J'ai trouvé cette autre vidéo sur la rts (radio télévision suisse) : "Les Jouhandeau" qui ne dure que 18 minutes, du 17 janvier 1963 et qui mérite vraiment qu'on prenne le temps de s'y attarder; non seulement l'écrivain y est interviewé mais également Élise, sa femme. Exceptionnel en effet ce document. J'oserai dire qu'entre ces deux êtres, s'il y a de l'amour, c'est de l'amour... vache :

"Ce reportage de l'émission Préfaces constitue un document exceptionnel. En effet, il entre dans l'intimité du décrié écrivain français Marcel Jouhandeau. Célèbre tant pour ses écrits que pour ses rapports tumultueux avec sa femme Élise qu'il rencontra dans les années 20 et qu'il épousa, malgré son homosexualité."

"Un être comblé par l'existence ne m'intéresse pas".
"On ne vit bien que dans l'ombre". (Tiens, j'entends mon père! Enfin non, lui disait souvent : pour vivre heureux vivons caché; ce n'est pas tout à fait la même chose).
"Ma réussite c'est d'être arrivé à me connaître et à n'être rien".

Marcel Jouhandeau se revendique comme chroniqueur et surtout pas romancier. "La réalité, la vérité" voilà ce qui lui importe. Mais je n'en sais pas assez car l'oeuvre est importante et mériterait sans doute que je ne m'en tienne pas qu'à un seul ouvrage.

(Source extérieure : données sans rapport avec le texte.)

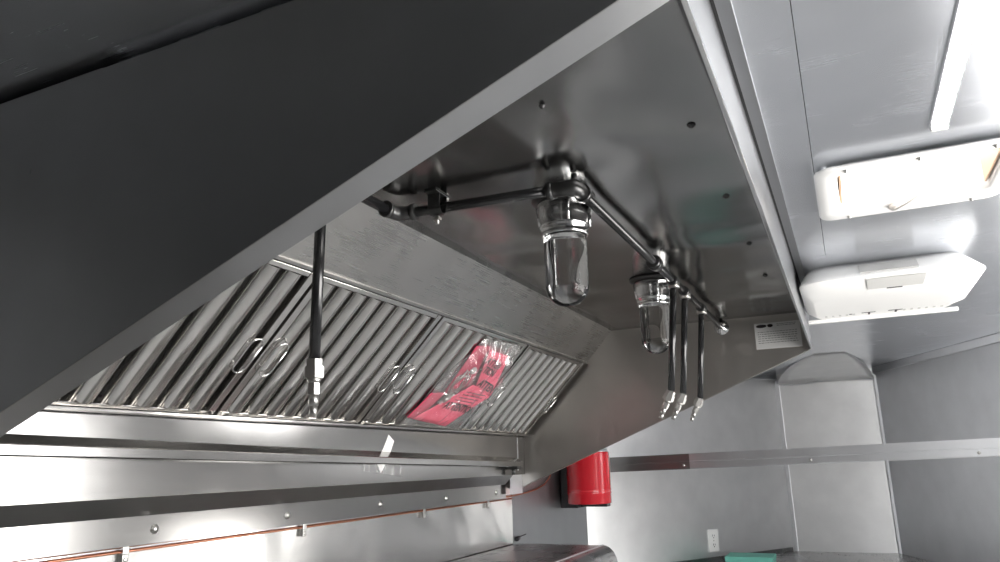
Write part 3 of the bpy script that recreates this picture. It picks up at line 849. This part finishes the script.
m = MB(); m.lathe((2.705, -.052, .4605), (0, 0, -1), [(0, 0), (.006, 0), (.006, .001), (0, .0015)], 12); m.build('knob', 'ink', ac)

# ------------------------------------------------------------------ light
w = bpy.data.worlds.new('World'); S.world = w; w.use_nodes = True
nt = w.node_tree
bg = nt.nodes['Background']
tc = nd(nt, 'ShaderNodeTexCoord'); sx = nd(nt, 'ShaderNodeSeparateXYZ'); cr = nd(nt, 'ShaderNodeValToRGB')
nt.links.new(tc.outputs['Generated'], sx.inputs[0])
mr = nd(nt, 'ShaderNodeMapRange'); mr.inputs['From Min'].default_value = -1; mr.inputs['From Max'].default_value = 1
nt.links.new(sx.outputs['Z'], mr.inputs['Value']); nt.links.new(mr.outputs['Result'], cr.inputs['Fac'])
cr.color_ramp.elements[0].position = .42; cr.color_ramp.elements[0].color = (.85, .83, .80, 1)
cr.color_ramp.elements[1].position = .56; cr.color_ramp.elements[1].color = (1, 1, 1, 1)
nt.links.new(cr.outputs['Color'], bg.inputs['Color'])
bg.inputs['Strength'].default_value = 13.0

for a, b, z0, z1 in NW:
    lb = bpy.data.lights.new('added_nose_daylight', 'AREA'); lb.shape = 'RECTANGLE'; lb.size = b - a; lb.size_y = z1 - z0; lb.cycles.is_portal = True  # portals for the added nose openings
    lq = bpy.data.objects.new('added_nose_daylight', lb); COL.objects.link(lq); lq.location = V(WR((a + b) / 2, (z0 + z1) / 2, .055)); lq.rotation_euler = (-rn).to_track_quat('-Z', 'Z').to_euler()
la = bpy.data.lights.new('window_daylight', 'AREA'); la.shape = 'RECTANGLE'; la.size = WX1 - WX0; la.size_y = WZ1 - WZ0
la.cycles.is_portal = True
lo = bpy.data.objects.new('window_daylight', la); COL.objects.link(lo)
lo.location = ((WX0 + WX1) / 2, YR - .055, EZ + (WZ0 + WZ1) / 2); lo.rotation_euler = (PI / 2, 0, 0)   # faces +Y... set below
lo.rotation_euler = Vector((0, 1, 0)).to_track_quat('-Z', 'Z').to_euler()

# ------------------------------------------------------------------ camera
cam = bpy.data.cameras.new('camera'); co = bpy.data.objects.new('camera', cam); COL.objects.link(co); S.camera = co
cam.sensor_width = 36; cam.lens = 730.8 / 1000 * 36; cam.clip_start = .02
yaw, pitch, roll = .4333841, .24473293, -.02588447
fw = Vector((math.cos(pitch) * math.cos(yaw), math.cos(pitch) * math.sin(yaw), math.sin(pitch)))
r = fw.cross(Vector((0, 0, 1))).normalized(); u = r.cross(fw)
r2 = r * math.cos(roll) + u * math.sin(roll); u2 = -r * math.sin(roll) + u * math.cos(roll)
Mx = Matrix((r2, u2, -fw)).transposed().to_4x4(); Mx.translation = Vector((0, 0, EZ))
co.matrix_world = Mx

vs = S.view_settings
vs.view_transform = 'Standard'; vs.look = 'None'; vs.exposure = 0.14; vs.gamma = 1; vs.use_curve_mapping = False
cy = S.cycles
cy.max_bounces = 14; cy.glossy_bounces = 8; cy.diffuse_bounces = 4; cy.transmission_bounces = 12; cy.transparent_max_bounces = 12
cy.caustics_reflective = True; cy.use_denoising = True; cy.sample_clamp_indirect = 6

"L'amour n'est qu'une occasion pour un orage d'éclater : Ivre et inassouvi, on n'étreint jamais que l'ombre de ce qu'on croit tenir : aussi, peu importe le simulacre, pourvu qu'on lui donne les noms les plus doux tour à tour ou les plus cruels .
Il suffit de ne pas oublier que chacun est seul avec son Désir, dont l'Objet est inaccessible. Caresse au moins ta Chimère, sans le secours de personne; elle n'est qu'en toi".
Page 15

"Le coeur malade, comment songer au plaisir? L'amour seul rend délicat tout ce qu'on peut souhaiter. Encore une fois, cependant, ce n'est pas l'amour qui m'attire au premier chef dans l'amour, mais quelque chose d'indicible et de pur, d'infini et de parfait que je finirai bien par y capter et par définir.

Ne m'attache que cet état sublime qui participe à la fois de la Sainteté et de la Damnation, où nous jette la Passion seule, à partir d'un certain degré, quand elle nous délivre de tout, de Dieu, du Monde et de nous-même, pour nous enchaîner absolument et à jamais à un seul être."